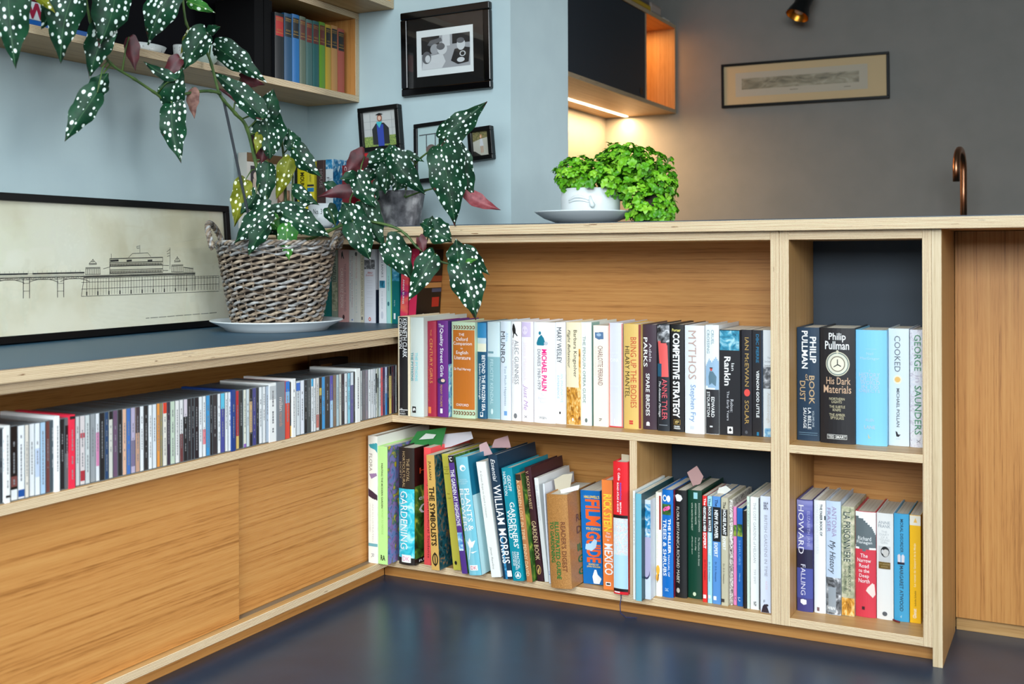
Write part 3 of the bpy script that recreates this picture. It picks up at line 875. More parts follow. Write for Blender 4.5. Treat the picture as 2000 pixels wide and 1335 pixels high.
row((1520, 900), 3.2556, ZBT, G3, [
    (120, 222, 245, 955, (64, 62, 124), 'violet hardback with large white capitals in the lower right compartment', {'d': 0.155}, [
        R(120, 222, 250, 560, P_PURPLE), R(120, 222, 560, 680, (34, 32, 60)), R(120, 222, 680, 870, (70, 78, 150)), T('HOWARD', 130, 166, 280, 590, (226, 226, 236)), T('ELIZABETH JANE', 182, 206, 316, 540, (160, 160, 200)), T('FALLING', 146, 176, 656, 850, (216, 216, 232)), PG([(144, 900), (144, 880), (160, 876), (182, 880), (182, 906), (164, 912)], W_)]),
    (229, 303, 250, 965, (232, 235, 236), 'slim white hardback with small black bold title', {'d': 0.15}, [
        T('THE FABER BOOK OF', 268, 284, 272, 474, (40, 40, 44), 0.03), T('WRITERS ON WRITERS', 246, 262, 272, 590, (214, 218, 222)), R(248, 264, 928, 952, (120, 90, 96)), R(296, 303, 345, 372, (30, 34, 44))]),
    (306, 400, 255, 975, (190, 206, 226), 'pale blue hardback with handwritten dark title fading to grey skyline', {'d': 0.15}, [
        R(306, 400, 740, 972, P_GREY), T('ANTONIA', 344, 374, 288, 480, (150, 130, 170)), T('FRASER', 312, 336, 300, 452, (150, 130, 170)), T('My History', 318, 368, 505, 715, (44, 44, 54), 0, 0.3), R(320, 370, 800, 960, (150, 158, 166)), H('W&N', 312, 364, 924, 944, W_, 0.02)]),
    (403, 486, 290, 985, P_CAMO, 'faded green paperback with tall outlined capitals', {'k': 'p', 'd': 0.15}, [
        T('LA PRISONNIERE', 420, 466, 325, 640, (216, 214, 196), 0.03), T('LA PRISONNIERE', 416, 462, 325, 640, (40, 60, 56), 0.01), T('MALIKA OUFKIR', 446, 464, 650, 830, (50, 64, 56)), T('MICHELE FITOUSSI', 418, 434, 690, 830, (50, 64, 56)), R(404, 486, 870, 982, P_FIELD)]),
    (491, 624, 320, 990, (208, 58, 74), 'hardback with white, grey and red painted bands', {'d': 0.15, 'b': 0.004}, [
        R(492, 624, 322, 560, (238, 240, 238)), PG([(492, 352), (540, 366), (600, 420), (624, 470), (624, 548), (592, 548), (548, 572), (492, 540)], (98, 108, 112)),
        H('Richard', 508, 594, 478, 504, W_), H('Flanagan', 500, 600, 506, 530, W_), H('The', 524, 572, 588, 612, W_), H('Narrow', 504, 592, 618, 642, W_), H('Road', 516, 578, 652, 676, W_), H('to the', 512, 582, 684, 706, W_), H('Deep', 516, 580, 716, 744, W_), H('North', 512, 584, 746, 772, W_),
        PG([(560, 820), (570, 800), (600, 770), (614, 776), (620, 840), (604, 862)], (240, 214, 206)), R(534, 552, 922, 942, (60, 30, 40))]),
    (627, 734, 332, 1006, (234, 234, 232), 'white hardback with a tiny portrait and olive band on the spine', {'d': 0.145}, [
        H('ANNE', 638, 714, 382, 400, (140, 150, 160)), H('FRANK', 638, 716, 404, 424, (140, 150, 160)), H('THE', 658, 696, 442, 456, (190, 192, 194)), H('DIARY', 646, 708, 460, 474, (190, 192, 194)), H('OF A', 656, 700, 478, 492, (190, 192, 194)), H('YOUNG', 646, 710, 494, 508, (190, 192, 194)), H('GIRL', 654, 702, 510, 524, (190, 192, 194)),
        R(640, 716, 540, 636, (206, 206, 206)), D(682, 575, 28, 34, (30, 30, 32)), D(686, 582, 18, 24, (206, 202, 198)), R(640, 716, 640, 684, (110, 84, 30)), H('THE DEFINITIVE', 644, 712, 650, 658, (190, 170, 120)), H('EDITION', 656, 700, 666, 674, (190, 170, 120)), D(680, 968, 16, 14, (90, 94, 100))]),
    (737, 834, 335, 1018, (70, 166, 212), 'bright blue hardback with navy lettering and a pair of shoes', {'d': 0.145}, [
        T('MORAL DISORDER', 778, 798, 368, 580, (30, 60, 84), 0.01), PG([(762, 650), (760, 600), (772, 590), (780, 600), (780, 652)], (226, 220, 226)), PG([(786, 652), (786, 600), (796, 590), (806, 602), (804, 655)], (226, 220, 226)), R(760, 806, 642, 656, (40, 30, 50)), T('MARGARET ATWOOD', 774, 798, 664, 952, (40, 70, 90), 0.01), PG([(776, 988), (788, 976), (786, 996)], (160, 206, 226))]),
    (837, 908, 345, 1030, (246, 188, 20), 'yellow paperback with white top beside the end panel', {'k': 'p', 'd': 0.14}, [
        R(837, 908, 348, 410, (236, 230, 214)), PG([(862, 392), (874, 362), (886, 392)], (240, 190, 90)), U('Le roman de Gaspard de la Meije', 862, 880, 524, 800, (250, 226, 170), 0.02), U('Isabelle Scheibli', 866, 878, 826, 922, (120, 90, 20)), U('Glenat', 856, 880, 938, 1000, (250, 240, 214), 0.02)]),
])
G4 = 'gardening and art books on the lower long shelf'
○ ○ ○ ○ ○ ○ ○
Give every line back word for word and leave the pictures out.

Write part 3 of the bpy script that recreates this picture. It picks up at line 875. More parts follow. Write for Blender 4.5. Treat the picture as 2000 pixels wide and 1335 pixels high.
row((1520, 900), 3.2556, ZBT, G3, [
    (120, 222, 245, 955, (64, 62, 124), 'violet hardback with large white capitals in the lower right compartment', {'d': 0.155}, [
        R(120, 222, 250, 560, P_PURPLE), R(120, 222, 560, 680, (34, 32, 60)), R(120, 222, 680, 870, (70, 78, 150)), T('HOWARD', 130, 166, 280, 590, (226, 226, 236)), T('ELIZABETH JANE', 182, 206, 316, 540, (160, 160, 200)), T('FALLING', 146, 176, 656, 850, (216, 216, 232)), PG([(144, 900), (144, 880), (160, 876), (182, 880), (182, 906), (164, 912)], W_)]),
    (229, 303, 250, 965, (232, 235, 236), 'slim white hardback with small black bold title', {'d': 0.15}, [
        T('THE FABER BOOK OF', 268, 284, 272, 474, (40, 40, 44), 0.03), T('WRITERS ON WRITERS', 246, 262, 272, 590, (214, 218, 222)), R(248, 264, 928, 952, (120, 90, 96)), R(296, 303, 345, 372, (30, 34, 44))]),
    (306, 400, 255, 975, (190, 206, 226), 'pale blue hardback with handwritten dark title fading to grey skyline', {'d': 0.15}, [
        R(306, 400, 740, 972, P_GREY), T('ANTONIA', 344, 374, 288, 480, (150, 130, 170)), T('FRASER', 312, 336, 300, 452, (150, 130, 170)), T('My History', 318, 368, 505, 715, (44, 44, 54), 0, 0.3), R(320, 370, 800, 960, (150, 158, 166)), H('W&N', 312, 364, 924, 944, W_, 0.02)]),
    (403, 486, 290, 985, P_CAMO, 'faded green paperback with tall outlined capitals', {'k': 'p', 'd': 0.15}, [
        T('LA PRISONNIERE', 420, 466, 325, 640, (216, 214, 196), 0.03), T('LA PRISONNIERE', 416, 462, 325, 640, (40, 60, 56), 0.01), T('MALIKA OUFKIR', 446, 464, 650, 830, (50, 64, 56)), T('MICHELE FITOUSSI', 418, 434, 690, 830, (50, 64, 56)), R(404, 486, 870, 982, P_FIELD)]),
    (491, 624, 320, 990, (208, 58, 74), 'hardback with white, grey and red painted bands', {'d': 0.15, 'b': 0.004}, [
        R(492, 624, 322, 560, (238, 240, 238)), PG([(492, 352), (540, 366), (600, 420), (624, 470), (624, 548), (592, 548), (548, 572), (492, 540)], (98, 108, 112)),
        H('Richard', 508, 594, 478, 504, W_), H('Flanagan', 500, 600, 506, 530, W_), H('The', 524, 572, 588, 612, W_), H('Narrow', 504, 592, 618, 642, W_), H('Road', 516, 578, 652, 676, W_), H('to the', 512, 582, 684, 706, W_), H('Deep', 516, 580, 716, 744, W_), H('North', 512, 584, 746, 772, W_),
        PG([(560, 820), (570, 800), (600, 770), (614, 776), (620, 840), (604, 862)], (240, 214, 206)), R(534, 552, 922, 942, (60, 30, 40))]),
    (627, 734, 332, 1006, (234, 234, 232), 'white hardback with a tiny portrait and olive band on the spine', {'d': 0.145}, [
        H('ANNE', 638, 714, 382, 400, (140, 150, 160)), H('FRANK', 638, 716, 404, 424, (140, 150, 160)), H('THE', 658, 696, 442, 456, (190, 192, 194)), H('DIARY', 646, 708, 460, 474, (190, 192, 194)), H('OF A', 656, 700, 478, 492, (190, 192, 194)), H('YOUNG', 646, 710, 494, 508, (190, 192, 194)), H('GIRL', 654, 702, 510, 524, (190, 192, 194)),
        R(640, 716, 540, 636, (206, 206, 206)), D(682, 575, 28, 34, (30, 30, 32)), D(686, 582, 18, 24, (206, 202, 198)), R(640, 716, 640, 684, (110, 84, 30)), H('THE DEFINITIVE', 644, 712, 650, 658, (190, 170, 120)), H('EDITION', 656, 700, 666, 674, (190, 170, 120)), D(680, 968, 16, 14, (90, 94, 100))]),
    (737, 834, 335, 1018, (70, 166, 212), 'bright blue hardback with navy lettering and a pair of shoes', {'d': 0.145}, [
        T('MORAL DISORDER', 778, 798, 368, 580, (30, 60, 84), 0.01), PG([(762, 650), (760, 600), (772, 590), (780, 600), (780, 652)], (226, 220, 226)), PG([(786, 652), (786, 600), (796, 590), (806, 602), (804, 655)], (226, 220, 226)), R(760, 806, 642, 656, (40, 30, 50)), T('MARGARET ATWOOD', 774, 798, 664, 952, (40, 70, 90), 0.01), PG([(776, 988), (788, 976), (786, 996)], (160, 206, 226))]),
    (837, 908, 345, 1030, (246, 188, 20), 'yellow paperback with white top beside the end panel', {'k': 'p', 'd': 0.14}, [
        R(837, 908, 348, 410, (236, 230, 214)), PG([(862, 392), (874, 362), (886, 392)], (240, 190, 90)), U('Le roman de Gaspard de la Meije', 862, 880, 524, 800, (250, 226, 170), 0.02), U('Isabelle Scheibli', 866, 878, 826, 922, (120, 90, 20)), U('Glenat', 856, 880, 938, 1000, (250, 240, 214), 0.02)]),
])
G4 = 'gardening and art books on the lower long shelf'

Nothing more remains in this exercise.